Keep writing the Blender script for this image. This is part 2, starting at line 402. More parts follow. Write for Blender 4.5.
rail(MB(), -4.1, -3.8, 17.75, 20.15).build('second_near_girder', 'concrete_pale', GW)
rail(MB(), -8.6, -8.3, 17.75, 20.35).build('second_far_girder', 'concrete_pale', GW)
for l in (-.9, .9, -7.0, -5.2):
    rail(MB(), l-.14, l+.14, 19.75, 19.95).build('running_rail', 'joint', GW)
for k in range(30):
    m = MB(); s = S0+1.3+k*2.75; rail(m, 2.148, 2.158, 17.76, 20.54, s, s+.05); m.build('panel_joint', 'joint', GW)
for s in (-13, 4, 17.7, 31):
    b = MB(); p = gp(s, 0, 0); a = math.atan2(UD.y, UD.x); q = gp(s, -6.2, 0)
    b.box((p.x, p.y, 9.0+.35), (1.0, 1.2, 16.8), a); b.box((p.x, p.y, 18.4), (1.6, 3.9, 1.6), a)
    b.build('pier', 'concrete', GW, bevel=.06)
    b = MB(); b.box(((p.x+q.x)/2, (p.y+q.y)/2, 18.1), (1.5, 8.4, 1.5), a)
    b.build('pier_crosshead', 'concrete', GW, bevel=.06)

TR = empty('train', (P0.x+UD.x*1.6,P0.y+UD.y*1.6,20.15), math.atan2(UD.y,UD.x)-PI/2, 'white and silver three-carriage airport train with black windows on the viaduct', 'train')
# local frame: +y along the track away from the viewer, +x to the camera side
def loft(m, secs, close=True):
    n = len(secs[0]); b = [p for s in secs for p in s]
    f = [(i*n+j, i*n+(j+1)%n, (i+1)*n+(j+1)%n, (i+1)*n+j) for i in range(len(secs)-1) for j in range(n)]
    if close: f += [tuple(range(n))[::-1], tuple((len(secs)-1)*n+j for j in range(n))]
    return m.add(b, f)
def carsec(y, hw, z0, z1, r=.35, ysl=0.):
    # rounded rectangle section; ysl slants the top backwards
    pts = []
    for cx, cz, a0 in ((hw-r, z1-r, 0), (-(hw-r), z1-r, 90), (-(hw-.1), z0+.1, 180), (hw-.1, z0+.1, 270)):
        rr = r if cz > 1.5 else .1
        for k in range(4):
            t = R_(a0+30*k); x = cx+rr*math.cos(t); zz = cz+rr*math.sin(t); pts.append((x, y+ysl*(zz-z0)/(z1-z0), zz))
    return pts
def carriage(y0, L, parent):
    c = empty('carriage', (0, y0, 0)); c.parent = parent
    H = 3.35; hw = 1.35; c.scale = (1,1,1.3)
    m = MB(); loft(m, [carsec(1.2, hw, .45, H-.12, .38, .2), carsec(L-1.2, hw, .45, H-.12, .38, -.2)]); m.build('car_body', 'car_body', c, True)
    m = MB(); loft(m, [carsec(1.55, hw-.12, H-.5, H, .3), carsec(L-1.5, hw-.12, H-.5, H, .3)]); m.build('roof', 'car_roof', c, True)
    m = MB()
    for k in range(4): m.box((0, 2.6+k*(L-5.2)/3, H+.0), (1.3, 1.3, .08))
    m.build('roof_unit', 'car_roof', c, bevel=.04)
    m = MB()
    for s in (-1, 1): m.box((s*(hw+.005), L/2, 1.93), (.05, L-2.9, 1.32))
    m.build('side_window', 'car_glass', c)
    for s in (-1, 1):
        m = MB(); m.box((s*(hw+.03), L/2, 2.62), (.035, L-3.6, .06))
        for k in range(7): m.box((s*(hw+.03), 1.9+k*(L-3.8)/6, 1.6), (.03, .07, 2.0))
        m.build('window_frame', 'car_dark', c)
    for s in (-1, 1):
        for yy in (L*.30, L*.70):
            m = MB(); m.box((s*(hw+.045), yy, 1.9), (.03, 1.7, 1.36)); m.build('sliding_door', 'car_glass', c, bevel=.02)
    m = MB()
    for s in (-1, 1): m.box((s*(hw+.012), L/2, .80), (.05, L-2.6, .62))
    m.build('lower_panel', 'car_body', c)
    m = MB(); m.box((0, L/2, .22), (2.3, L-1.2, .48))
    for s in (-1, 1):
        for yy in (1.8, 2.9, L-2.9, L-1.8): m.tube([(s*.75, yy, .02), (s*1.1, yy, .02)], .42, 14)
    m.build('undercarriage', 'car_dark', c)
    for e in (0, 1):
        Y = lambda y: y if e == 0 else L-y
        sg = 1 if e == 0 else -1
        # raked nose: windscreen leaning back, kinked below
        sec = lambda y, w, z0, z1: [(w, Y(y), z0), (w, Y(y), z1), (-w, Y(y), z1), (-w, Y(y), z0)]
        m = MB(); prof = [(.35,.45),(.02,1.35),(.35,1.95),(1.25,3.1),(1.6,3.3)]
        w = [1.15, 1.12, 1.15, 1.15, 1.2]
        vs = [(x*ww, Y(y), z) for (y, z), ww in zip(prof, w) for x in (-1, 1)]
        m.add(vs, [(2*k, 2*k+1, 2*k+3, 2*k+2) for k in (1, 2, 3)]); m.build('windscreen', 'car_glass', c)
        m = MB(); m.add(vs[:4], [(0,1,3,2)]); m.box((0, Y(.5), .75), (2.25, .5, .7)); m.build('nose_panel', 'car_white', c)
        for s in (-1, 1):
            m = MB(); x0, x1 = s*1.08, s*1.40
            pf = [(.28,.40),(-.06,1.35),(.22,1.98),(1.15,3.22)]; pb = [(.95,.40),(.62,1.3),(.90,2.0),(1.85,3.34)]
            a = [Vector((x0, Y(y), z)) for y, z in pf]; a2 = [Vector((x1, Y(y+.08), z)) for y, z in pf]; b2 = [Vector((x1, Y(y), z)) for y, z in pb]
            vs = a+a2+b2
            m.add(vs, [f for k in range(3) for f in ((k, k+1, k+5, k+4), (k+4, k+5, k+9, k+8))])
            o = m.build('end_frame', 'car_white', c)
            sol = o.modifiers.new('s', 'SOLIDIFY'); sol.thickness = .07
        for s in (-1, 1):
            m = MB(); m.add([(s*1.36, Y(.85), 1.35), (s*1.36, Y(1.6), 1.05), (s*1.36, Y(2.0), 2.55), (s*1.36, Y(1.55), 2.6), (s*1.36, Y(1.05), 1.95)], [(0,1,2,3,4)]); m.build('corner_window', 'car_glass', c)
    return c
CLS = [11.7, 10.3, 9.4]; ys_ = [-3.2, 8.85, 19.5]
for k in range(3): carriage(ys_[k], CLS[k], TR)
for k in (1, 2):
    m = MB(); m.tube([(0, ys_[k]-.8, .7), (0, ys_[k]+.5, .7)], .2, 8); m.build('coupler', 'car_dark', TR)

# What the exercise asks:
Each line above is to be repeated exactly.

# Task result:
Keep writing the Blender script for this image. This is part 2, starting at line 402. More parts follow. Write for Blender 4.5.
rail(MB(), -4.1, -3.8, 17.75, 20.15).build('second_near_girder', 'concrete_pale', GW)
rail(MB(), -8.6, -8.3, 17.75, 20.35).build('second_far_girder', 'concrete_pale', GW)
for l in (-.9, .9, -7.0, -5.2):
    rail(MB(), l-.14, l+.14, 19.75, 19.95).build('running_rail', 'joint', GW)
for k in range(30):
    m = MB(); s = S0+1.3+k*2.75; rail(m, 2.148, 2.158, 17.76, 20.54, s, s+.05); m.build('panel_joint', 'joint', GW)
for s in (-13, 4, 17.7, 31):
    b = MB(); p = gp(s, 0, 0); a = math.atan2(UD.y, UD.x); q = gp(s, -6.2, 0)
    b.box((p.x, p.y, 9.0+.35), (1.0, 1.2, 16.8), a); b.box((p.x, p.y, 18.4), (1.6, 3.9, 1.6), a)
    b.build('pier', 'concrete', GW, bevel=.06)
    b = MB(); b.box(((p.x+q.x)/2, (p.y+q.y)/2, 18.1), (1.5, 8.4, 1.5), a)
    b.build('pier_crosshead', 'concrete', GW, bevel=.06)

TR = empty('train', (P0.x+UD.x*1.6,P0.y+UD.y*1.6,20.15), math.atan2(UD.y,UD.x)-PI/2, 'white and silver three-carriage airport train with black windows on the viaduct', 'train')
# local frame: +y along the track away from the viewer, +x to the camera side
def loft(m, secs, close=True):
    n = len(secs[0]); b = [p for s in secs for p in s]
    f = [(i*n+j, i*n+(j+1)%n, (i+1)*n+(j+1)%n, (i+1)*n+j) for i in range(len(secs)-1) for j in range(n)]
    if close: f += [tuple(range(n))[::-1], tuple((len(secs)-1)*n+j for j in range(n))]
    return m.add(b, f)
def carsec(y, hw, z0, z1, r=.35, ysl=0.):
    # rounded rectangle section; ysl slants the top backwards
    pts = []
    for cx, cz, a0 in ((hw-r, z1-r, 0), (-(hw-r), z1-r, 90), (-(hw-.1), z0+.1, 180), (hw-.1, z0+.1, 270)):
        rr = r if cz > 1.5 else .1
        for k in range(4):
            t = R_(a0+30*k); x = cx+rr*math.cos(t); zz = cz+rr*math.sin(t); pts.append((x, y+ysl*(zz-z0)/(z1-z0), zz))
    return pts
def carriage(y0, L, parent):
    c = empty('carriage', (0, y0, 0)); c.parent = parent
    H = 3.35; hw = 1.35; c.scale = (1,1,1.3)
    m = MB(); loft(m, [carsec(1.2, hw, .45, H-.12, .38, .2), carsec(L-1.2, hw, .45, H-.12, .38, -.2)]); m.build('car_body', 'car_body', c, True)
    m = MB(); loft(m, [carsec(1.55, hw-.12, H-.5, H, .3), carsec(L-1.5, hw-.12, H-.5, H, .3)]); m.build('roof', 'car_roof', c, True)
    m = MB()
    for k in range(4): m.box((0, 2.6+k*(L-5.2)/3, H+.0), (1.3, 1.3, .08))
    m.build('roof_unit', 'car_roof', c, bevel=.04)
    m = MB()
    for s in (-1, 1): m.box((s*(hw+.005), L/2, 1.93), (.05, L-2.9, 1.32))
    m.build('side_window', 'car_glass', c)
    for s in (-1, 1):
        m = MB(); m.box((s*(hw+.03), L/2, 2.62), (.035, L-3.6, .06))
        for k in range(7): m.box((s*(hw+.03), 1.9+k*(L-3.8)/6, 1.6), (.03, .07, 2.0))
        m.build('window_frame', 'car_dark', c)
    for s in (-1, 1):
        for yy in (L*.30, L*.70):
            m = MB(); m.box((s*(hw+.045), yy, 1.9), (.03, 1.7, 1.36)); m.build('sliding_door', 'car_glass', c, bevel=.02)
    m = MB()
    for s in (-1, 1): m.box((s*(hw+.012), L/2, .80), (.05, L-2.6, .62))
    m.build('lower_panel', 'car_body', c)
    m = MB(); m.box((0, L/2, .22), (2.3, L-1.2, .48))
    for s in (-1, 1):
        for yy in (1.8, 2.9, L-2.9, L-1.8): m.tube([(s*.75, yy, .02), (s*1.1, yy, .02)], .42, 14)
    m.build('undercarriage', 'car_dark', c)
    for e in (0, 1):
        Y = lambda y: y if e == 0 else L-y
        sg = 1 if e == 0 else -1
        # raked nose: windscreen leaning back, kinked below
        sec = lambda y, w, z0, z1: [(w, Y(y), z0), (w, Y(y), z1), (-w, Y(y), z1), (-w, Y(y), z0)]
        m = MB(); prof = [(.35,.45),(.02,1.35),(.35,1.95),(1.25,3.1),(1.6,3.3)]
        w = [1.15, 1.12, 1.15, 1.15, 1.2]
        vs = [(x*ww, Y(y), z) for (y, z), ww in zip(prof, w) for x in (-1, 1)]
        m.add(vs, [(2*k, 2*k+1, 2*k+3, 2*k+2) for k in (1, 2, 3)]); m.build('windscreen', 'car_glass', c)
        m = MB(); m.add(vs[:4], [(0,1,3,2)]); m.box((0, Y(.5), .75), (2.25, .5, .7)); m.build('nose_panel', 'car_white', c)
        for s in (-1, 1):
            m = MB(); x0, x1 = s*1.08, s*1.40
            pf = [(.28,.40),(-.06,1.35),(.22,1.98),(1.15,3.22)]; pb = [(.95,.40),(.62,1.3),(.90,2.0),(1.85,3.34)]
            a = [Vector((x0, Y(y), z)) for y, z in pf]; a2 = [Vector((x1, Y(y+.08), z)) for y, z in pf]; b2 = [Vector((x1, Y(y), z)) for y, z in pb]
            vs = a+a2+b2
            m.add(vs, [f for k in range(3) for f in ((k, k+1, k+5, k+4), (k+4, k+5, k+9, k+8))])
            o = m.build('end_frame', 'car_white', c)
            sol = o.modifiers.new('s', 'SOLIDIFY'); sol.thickness = .07
        for s in (-1, 1):
            m = MB(); m.add([(s*1.36, Y(.85), 1.35), (s*1.36, Y(1.6), 1.05), (s*1.36, Y(2.0), 2.55), (s*1.36, Y(1.55), 2.6), (s*1.36, Y(1.05), 1.95)], [(0,1,2,3,4)]); m.build('corner_window', 'car_glass', c)
    return c
CLS = [11.7, 10.3, 9.4]; ys_ = [-3.2, 8.85, 19.5]
for k in range(3): carriage(ys_[k], CLS[k], TR)
for k in (1, 2):
    m = MB(); m.tube([(0, ys_[k]-.8, .7), (0, ys_[k]+.5, .7)], .2, 8); m.build('coupler', 'car_dark', TR)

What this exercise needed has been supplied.